Hound Dog Taylor illustration by Tom Vadakan |
The first time I heard Hound Dog Taylor it felt like I got hit with a seventy pound hammer. I was in a downtown office sorting files and a coworker had placed the cassette tape into a cracked boom box. When the sound poured around the small space, I stood stunned, unable to place exactly what I was hearing. I stopped sorting for a few minutes and listened to the raw, see-saw swing of Hound Dog’s thunderous guitar boogie. The tune was “She’s Gone” off of the Alligator Record’s 1971 release entitled, Hound Dog Taylor and the Houserockers. The sincerity and passion of the tune smashed me in my face, and sat proudly in the pit of my stomach.
Growing up in Chicago in the 1980’s, blues music was something of an afterthought. The blues was no longer the siren’s song of the Southside, it was relegated to sports bars, and towny taverns filled with fat, white mustachioed men. Growing up I’d listened to Chuck Berry, Muddy Waters, and Howlin’ Wolf on late night radio programs and heavy vinyl records. I had always liked the blues, but as I got older and more cynical about music, the blues seemed to get placed on the back burner. As I grew older it seemed like the blues was more the music of beer drinking white guys, than prophetic black storytellers. Somewhere in my mind the blues had become a parody of itself, devoid of real feeling or expression. That was until I heard Hound Dog and his guitar that sounds like it’s being played through a can of Campbell’s Chicken Noodle Soup.
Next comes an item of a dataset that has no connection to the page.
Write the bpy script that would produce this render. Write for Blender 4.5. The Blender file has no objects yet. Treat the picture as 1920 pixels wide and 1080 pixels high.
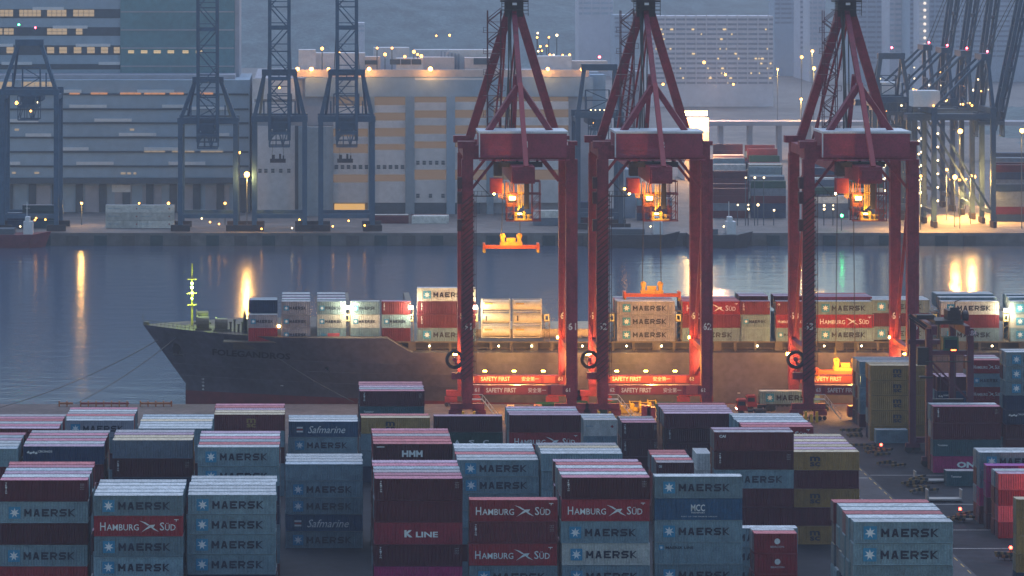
import bpy, bmesh, math, random
from math import radians, sin, cos, pi
from mathutils import Vector, Matrix
random.seed(7)
SC = bpy.context.scene
COL = SC.collection
# ---------------------------------------------------------------- camera, sky, sun, exposure
F, X0, YH, H = 6000.0, 570.0, -100.0, 95.0      # focal length in photo pixels, vanishing point, eye height
cam_d = bpy.data.cameras.new('camera'); cam = bpy.data.objects.new('camera', cam_d); COL.objects.link(cam)
cam_d.sensor_width = 36.0; cam_d.lens = F/1920*36.0
cam_d.shift_x = (960-X0)/1920; cam_d.shift_y = -(540-YH)/1920
cam_d.clip_start = 1.0; cam_d.clip_end = 20000
cam.location = (0, 0, H); cam.rotation_euler = (radians(90), 0, 0)
SC.camera = cam
SUN_EL, SUN_AZ = radians(62), radians(12)        # the last glow comes from across the water
W = bpy.data.worlds.new('World'); SC.world = W; W.use_nodes = True
wn = W.node_tree; bg = wn.nodes['Background']
sky = wn.nodes.new('ShaderNodeTexSky'); sky.sky_type = 'NISHITA'; sky.sun_disc = False
sky.sun_elevation = SUN_EL; sky.sun_rotation = SUN_AZ
sky.air_density = 2.0; sky.dust_density = 0.2; sky.ozone_density = 6.0; sky.altitude = 50
wn.links.new(sky.outputs[0], bg.inputs[0]); bg.inputs[1].default_value = 0.10
sd = bpy.data.lights.new('sun', 'SUN'); sun = bpy.data.objects.new('sun', sd); COL.objects.link(sun)
sd.energy = 1.15; sd.angle = radians(50); sd.color = (0.94, 0.92, 1.0)
sdir = Vector((sin(SUN_AZ)*cos(SUN_EL), cos(SUN_AZ)*cos(SUN_EL), sin(SUN_EL)))
sun.rotation_euler = (-sdir).to_track_quat('-Z', 'Y').to_euler()
SC.view_settings.view_transform = 'Standard'; SC.view_settings.look = 'None'
SC.view_settings.exposure = 0.58; SC.view_settings.gamma = 1.0
SC.render.engine = 'CYCLES'
cy = SC.cycles
cy.use_denoising = True; cy.max_bounces = 5; cy.diffuse_bounces = 2; cy.glossy_bounces = 3
cy.volume_bounces = 0; cy.transmission_bounces = 2; cy.sample_clamp_indirect = 3.0
HAZE_DENSITY = 0.00015

def px(p, Z): return (p-X0)*Z/F
def pz(y, Z): return H-(y-YH)*Z/F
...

Born in Natchez, Mississippi in 1915, Taylor’s personal bio reads like an imaginative, American folkloric legend. Crazy stories buzz around Taylor like bumble bees in springtime. It has been said that he was born with six fingers on each hand, and that he was kicked out of his father’s house at gunpoint when he was only 9 years old. While these stories are speculative at best, he did go to live with his older sister when he was a young boy, God only knows if this was because of a shotgun toting father. He began learning guitar in his teens, but didn’t start playing seriously until he was in his twenties. As a young man he toured all across the Mississippi Delta, playing guitar and piano, and performing on notable programs like the King Biscuit Flour Radio Show. In 1942, Taylor found his way to Chicago after a brush with the Ku Klux Klan and an irascible white woman. While in Chicago he gave up the blues in favor of stable employment, and worked for the next 15 years in various odd jobs. In 1957, he decided to become a full time blues man and hone his unique slide guitar style. Known for his boisterous live performances, Taylor soon became a big hit on the burgeoning Chicago electric blues scene. Influenced by the raucous style of fellow bluesman, Elmore James, Taylor gigged religiously and was often said to play “all-nighters” in any number of smoky Chicago clubs. Taylor’s guitar tone was legendary, and it was said he could create distortion and feeling like no one else, partially due to the fact that he only played through cheap guitar amps. The combination of the crackly speakers with Taylor’s passionate style garnered the bluesman a dedicated following in a cutthroat scene. In 1969 Hound Dog met a record store clerk named, Bruce Iglauer while playing a gig at a Chicago blues bar. Iglauer would become Taylor’s manager and help him record and release his debut album.
That debut album was what I heard pouring put of those speakers. Hound Dog Taylor wasn’t just a bluesman, he was more of a blues alliteration. A man who soaked up music like a thirsty towel and lived in a world of his own creation. On that afternoon, after hearing Taylor rip through his bars with more passion than a loose bull, and more grit than an asphalt black top, I redefined the blues for myself, and I haven’t looked back.